NZ 'clan' links spawn book idea

Czech-born novelist, journalist and lecturer Juan Braun (left) catches up with his uncle, Jerry...
Czech-born novelist, journalist and lecturer Juan Braun (left) catches up with his uncle, Jerry Sigmond, in South Dunedin on Saturday. Photo by Gerard O'Brien.
Czech-born novelist, journalist and lecturer Juan Braun has written 30 books and sold hundreds of thousands of copies while tackling some of life's great mysteries - love, politics and spirituality.

Now he's turning his attention further south, to New Zealand, while on a trip to Dunedin to renew family links.

Dr Braun, aged in his 60s, has been in Dunedin for the past week catching up with his uncle, Jerry Sigmond (85).

The trip to Dunedin was part of a month-long tour of New Zealand to visit members of his 700-strong ''clan'' of relatives spread across the country, he said.

That included Mr Sigmond, whom he had promised to visit when the pair were last together - 16 years ago in Prague, Dr Braun said.

''I promised him that I would one day come to New Zealand. I didn't give him a date and I took 16 years, but finally I said `all right'.''

Such were the family connections, he had already started to sketch the beginnings of a new book exploring his family history in New Zealand, Dr Braun told the Otago Daily Times.
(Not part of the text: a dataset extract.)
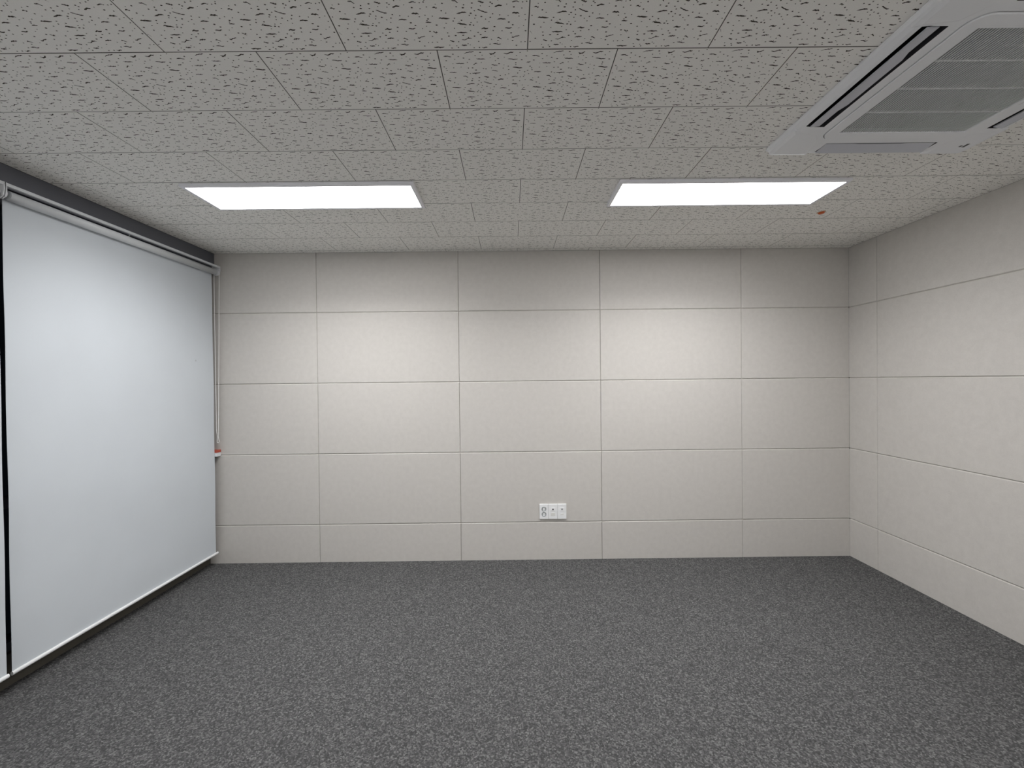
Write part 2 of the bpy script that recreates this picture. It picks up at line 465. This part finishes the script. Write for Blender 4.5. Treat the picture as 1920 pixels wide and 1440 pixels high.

His parents and other family members were among those who fled Czechoslovakia when the communists seized power in 1948, and while some stayed in Europe, others moved as far away as Argentina, Australia and New Zealand.

Dr Braun said he planned to explore those links, including possible connections between his relatives and two former United States presidents - George Washington and John F. Kennedy.

However, he already had one thing in his favour for his genealogical quest.

''As a novelist, I can make things happen,'' he said.

Some of Dr Braun's previous works mixed historical figures, fact and fiction, including explorations of what - really - killed Argentina's former first lady, Eva Peron, and a romance between guerrilla leader Ernesto ''Che'' Guevara and an opera singer in Prague in 1966.

Others delved into erotic fiction, tales of romantic liaisons and spirituality, mixed with Dr Braun's other work as a university lecturer and journalist while based in Prague, where he lived for six months of each year.

The rest of his time was spent travelling to one of the 188 countries he has visited to date, and he was pleased to finally add New Zealand to the list.

''When I look at the map, you are too far, but I'm a traveller.''

Dr Braun also took time out while in Dunedin to visit another Czech-born writer, Dr Jindra Ticha, who fled the communists 40 years ago and also settled in Dunedin.

Dr Ticha was last year voted the 11th most influential Czech expatriate in a list of 20 selected by the Czech public, to officially recognise the contribution of Czechs who left the country during the communist era.

She was the only Australasian to make the list from the two million Czechs living abroad, joining luminaries such as tennis great Martina Navratilova and former United States secretary of state Madeleine Albright.

Dr Braun said he was impressed with New Zealand's scenery, but not with the country's high food prices. He expected to have a first draft of his new book completed within four months, and the results published sometime next year, when it would be translated from Spanish - the language he preferred to write in - to English.

Dr Braun travelled to Christchurch yesterday and was due to leave New Zealand for his next destinations, Thailand and Myanmar, this week.